Complexity of the Brain

Of course, the reality is that your teens use both hemispheres of their brain; the corpus callosum connects the two hemispheres. Researchers have studied people with brain damage and brain lesions to better understand the skills dominant in each brain hemisphere.

To give you an idea of the complexity of the brain, although language skills tend to be left brained, language can be controlled by the right or left hemispheres, or even by both hemispheres. To complicate matters further, in integrated brain activity, the functions of one hemisphere of the brain are available to the other.

People are not exclusively right-brain thinkers or left-brain thinkers; there’s a continuum. Even if your teens are left-brain dominant, they shouldn’t be excluded from right-brain presentations, as a visual context can be helpful to everyone. Some of the great leaps in learning are made through right-brain teaching strategies.

Furthermore, whole-brain teaching strategies tap both hemispheres of the brain. Music and soothing colors may be used to relax learners, so the emotional climate is more conducive to learning. Any kind of imaging technique, like visualization, drawing and drama, help reinforce learning and provide context.

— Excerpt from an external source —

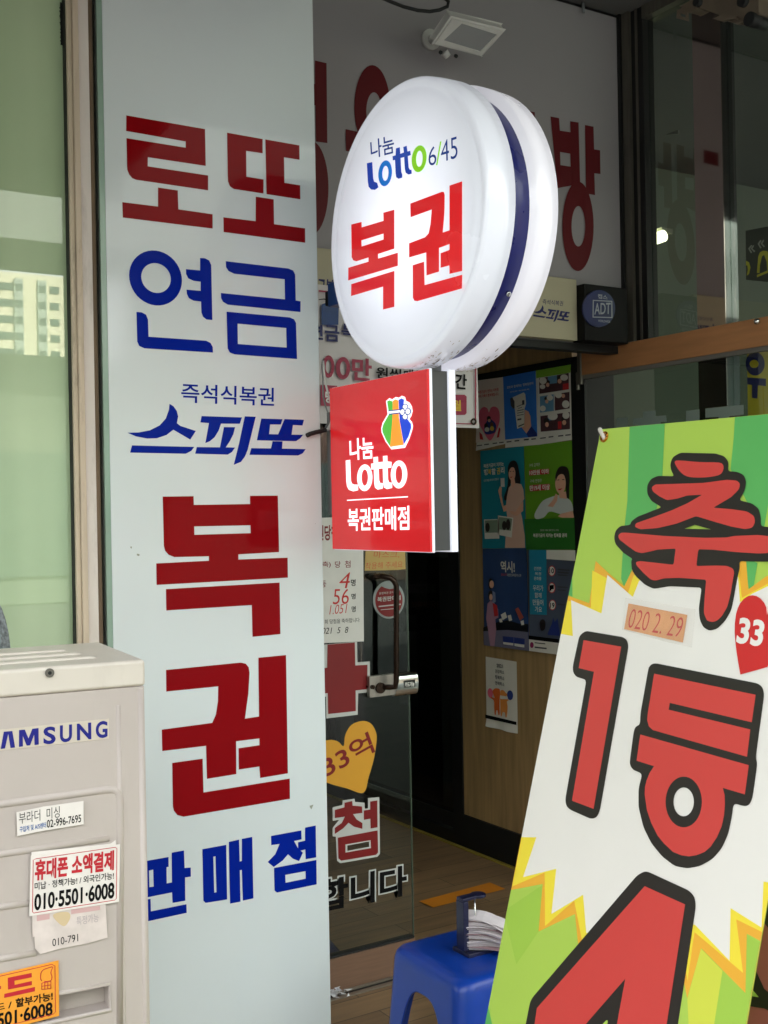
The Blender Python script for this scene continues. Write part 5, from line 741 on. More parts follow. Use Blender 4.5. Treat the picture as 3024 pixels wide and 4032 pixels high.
for q in ([[(-0.3894,-0.3017),(-0.2435,-0.3012),(-0.0648,-0.3006)]][0], [[(-0.3907,-0.3851),(-0.2449,-0.3874),(-0.194,-0.3883)]][0], [[(-0.3921,-0.4684),(-0.2464,-0.4721),(-0.1885,-0.472)]][0]): ridge(q, .007, .0032)
q = [W3('ACF', a, b, -.001) for a, b in ((hx0 - .002, hz0 - .002), (hx1 + .003, hz0 - .002), (hx1 + .003, hz1 + .003), (hx0 - .002, hz1 + .003))]
g = MB(); g.tube(q + q[:1], .0042, beige, 8); g.build('recess_rim', AC)
g = MB(); g.pbox('ACF', -.925, .0025, -.0460, 0, -.335, .0025, beige_l); g.build('lid', AC, bevel=.007, seg=4)
for k, y in enumerate((-.075, -.145, -.215)): g = MB(); g.tube([W3('ACF', -.85, -.001, y), W3('ACF', -.075 - .012 * k, -.001, y), W3('ACF', -.065 - .012 * k, -.003, y)], .0052, beige_l, 8); g.build('lid_rib', AC)
sp_ = [[(-0.1598,-0.0103),(-0.1561,-0.0105)]][0]
g = MB(); g.cyl(W3('ACF', *sp_[0], .002), W3('ACF', *sp_[0], .006), .0075, M('steel_screw', (120, 116, 110), .35, metal=.8)); g.cyl(W3('ACF', *sp_[0], .006), W3('ACF', *sp_[0], .0065), .003, blackrub); g.build('screw', AC)
for u_ in (-.9, -.1): g = MB(); g.pbox('ACF', u_, u_ + .08, BOT - .06, BOT - .0002, -.30, -.03, beige); g.build('foot', AC)
g = MB(); g.flat('ACF', [[(-0.2871,-0.0975),(-0.0617,-0.0962),(-0.0625,-0.1304),(-0.2877,-0.1316)]], M('logo_plate', (206, 196, 182), .35, noise=.02), .0006, .0006); lp = g.build('logo_plate', AC)
g = MB(); lbm = M('logo_blue', (12, 18, 128), .35, noise=0); g.flat('ACF', [[(-0.2398,-0.1288),(-0.2343,-0.1011),(-0.2209,-0.1012),(-0.217,-0.1288),(-0.2243,-0.1289),(-0.2274,-0.1055),(-0.233,-0.1286)]], lbm, .0018); g.flat('ACF', [[(-0.2101,-0.1008),(-0.201,-0.101),(-0.1954,-0.116),(-0.1889,-0.1008),(-0.1789,-0.1006),(-0.179,-0.128),(-0.1859,-0.1281),(-0.1862,-0.1108),(-0.1929,-0.1278),(-0.1985,-0.1278),(-0.2044,-0.1111),(-0.2044,-0.1284),(-0.2109,-0.1286)]], lbm, .0018)
for ch, q in (('S', [[(-0.268,-0.1003),(-0.2487,-0.1005),(-0.2685,-0.129)]]), ('S', [[(-0.1711,-0.0998),(-0.151,-0.1003),(-0.1716,-0.1288)]]), ('U', [[(-0.1441,-0.0998),(-0.1241,-0.0999),(-0.1446,-0.1286)]]), ('N', [[(-0.1161,-0.0997),(-0.0921,-0.0999),(-0.1163,-0.1277)]]), ('G', [[(-0.0844,-0.0991),(-0.0644,-0.0995),(-0.0849,-0.1278)]])): g.text(ch, 'ACF', q, lbm, .0018, .03)
g.build('lettering', lp)
stk = M('sticker_paper', (228, 222, 218), .55, noise=.05, scale=20); srd = M('sticker_red', (188, 28, 44), .5, noise=0); sbl = M('sticker_blue', (50, 96, 160), .5, noise=0)
g = MB(); g.flat('ACF', [[(-0.217,-0.2348),(-0.174,-0.231),(-0.1079,-0.2301),(-0.1084,-0.2694),(-0.1747,-0.271),(-0.2165,-0.2738)]], stk, .004, .0004); s1 = g.build('sticker', AC)
g = MB(); g.text('부라더  미싱', 'ACF', [[(-0.2133,-0.236),(-0.1475,-0.2336),(-0.2134,-0.2546)]], black_t, .0048, -.002); g.text('02-996-7695', 'ACF', [[(-0.1688,-0.254),(-0.1124,-0.2519),(-0.1689,-0.2672)]], black_t, .0048, .012); g.text('구입처 및 A/S센터', 'ACF', [[(-0.2126,-0.259),(-0.1702,-0.257),(-0.2126,-0.2685)]], sbl, .0048, .02); g.build('lettering', s1)
g = MB(); g.flat('ACF', [[(-0.1945,-0.401),(-0.074,-0.4052),(-0.0714,-0.4672),(-0.104,-0.4707),(-0.1502,-0.4711),(-0.183,-0.4744),(-0.1915,-0.4626),(-0.1915,-0.444),(-0.1949,-0.4442)]], M('torn_sticker', (214, 202, 198), .6, noise=.12, scale=30), .0032, .0004); s3 = g.build('sticker', AC)
g = MB(); g.text('010-791', 'ACF', [[(-0.1632,-0.4527),(-0.1209,-0.4517),(-0.1631,-0.4652)]], black_t, .004, .0); g.text('특정가능', 'ACF', [[(-0.1229,-0.4231),(-0.0861,-0.4232),(-0.1228,-0.4375)]], M('faded_print', (176, 164, 168), .6), .004, .0)
for L in [[(-0.1874,-0.4093),(-0.1666,-0.4102),(-0.1668,-0.4191),(-0.1876,-0.419)],[(-0.1315,-0.4091),(-0.0832,-0.4109),(-0.0833,-0.4182),(-0.1316,-0.4171)]]: g.flat('ACF', [L], M('faded_pink', (206, 168, 168), .6), .0038)
g.flat('ACF', [sm([[(-0.1615,-0.4138),(-0.1492,-0.4105),(-0.1351,-0.4138),(-0.1335,-0.424),(-0.1425,-0.4349),(-0.153,-0.4277)]][0])], M('faded_yellow', (208, 186, 150), .6), .0038); g.build('lettering', s3)
g = MB(); g.flat('ACF', [[(-0.1942,-0.3036),(-0.0759,-0.3085),(-0.0631,-0.3085),(-0.0594,-0.3063),(-0.0548,-0.3038),(-0.0541,-0.3135),(-0.0546,-0.3243),(-0.1945,-0.3213)]], stk, .0034, .0003); g.flat('ACF', [[(-0.1955,-0.3091),(-0.0476,-0.3115),(-0.051,-0.4094),(-0.1998,-0.4082)]], stk, .0046, .0005); s2 = g.build('sticker', AC)
g = MB(); g.text('휴대폰 소액결제', 'ACF', [[(-0.1889,-0.3172),(-0.0578,-0.3198),(-0.1902,-0.3514)]], srd, .0056, .038); g.text('미납 · 정책가능! / 외국인가능!', 'ACF', [[(-0.1903,-0.3542),(-0.0592,-0.3569),(-0.1905,-0.3666)]], black_t, .0056, .014); g.text('010·5501·6008', 'ACF', [[(-0.1909,-0.3729),(-0.0584,-0.3738),(-0.1918,-0.4007)]], black_t, .0056, .03)
fr_ = [[(-0.1875,-0.3153),(-0.0559,-0.3156),(-0.0532,-0.3181),(-0.0557,-0.4028),(-0.0585,-0.4051),(-0.1925,-0.404),(-0.1945,-0.4018),(-0.1919,-0.3167),(-0.1875,-0.3153)]][0]; g.tube([W3('ACF', a, b, .0052) for a, b in fr_], .0006, srd, 5); g.build('lettering', s2)
g = MB(); g.flat('ACF', [[(-0.3291,-0.4979),(-0.1535,-0.4898),(-0.1543,-0.5822),(-0.3306,-0.5917)]], M('orange_sticker', (238, 158, 48), .5, noise=.04), .004, .0005); s4 = g.build('sticker', AC)
g = MB(); g.flat('ACF', [[(-0.2355,-0.5026),(-0.1976,-0.5021),(-0.1974,-0.5092),(-0.2251,-0.5096),(-0.2249,-0.5163),(-0.1975,-0.5154),(-0.1975,-0.5221),(-0.2354,-0.5219)]], srd, .005); g.flat('ACF', [[(-0.2414,-0.5277),(-0.1926,-0.5261),(-0.193,-0.5333),(-0.2416,-0.5343)]], srd, .005); g.text('카', 'ACF', [[(-0.2966,-0.5026),(-0.246,-0.5014),(-0.2972,-0.5353)]], srd, .005, .04); g.text('할부가능!', 'ACF', [[(-0.2239,-0.5393),(-0.1642,-0.5391),(-0.2238,-0.5541)]], black_t, .005, .03); g.text('카드 /', 'ACF', [[(-0.2726,-0.5413),(-0.2298,-0.5406),(-0.2728,-0.5543)]], black_t, .005, .02); g.text('5501·6008', 'ACF', [[(-0.2645,-0.5574),(-0.1646,-0.5558),(-0.2649,-0.5807)]], black_t, .005, .03)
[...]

Adjusting Learning Methods to Learners

Rather than labeling your children as “smart” or “academically challenged,” consider how you can better accommodate their differences in learning styles. With about half of the population right-brain dominant, you should be open to learning methods that adjust for differences. Understanding the differences in right-brain and left-brain thinking reinforces schools’ shift away from relying completely on rote memorization.

When we adjust learning methods to right-brain thinking, we’re placing a higher value on creativity and intuitive reasoning. Right-brain learners, who might otherwise have been turned off by traditional teaching methods, may instead find themselves invested in the learning process.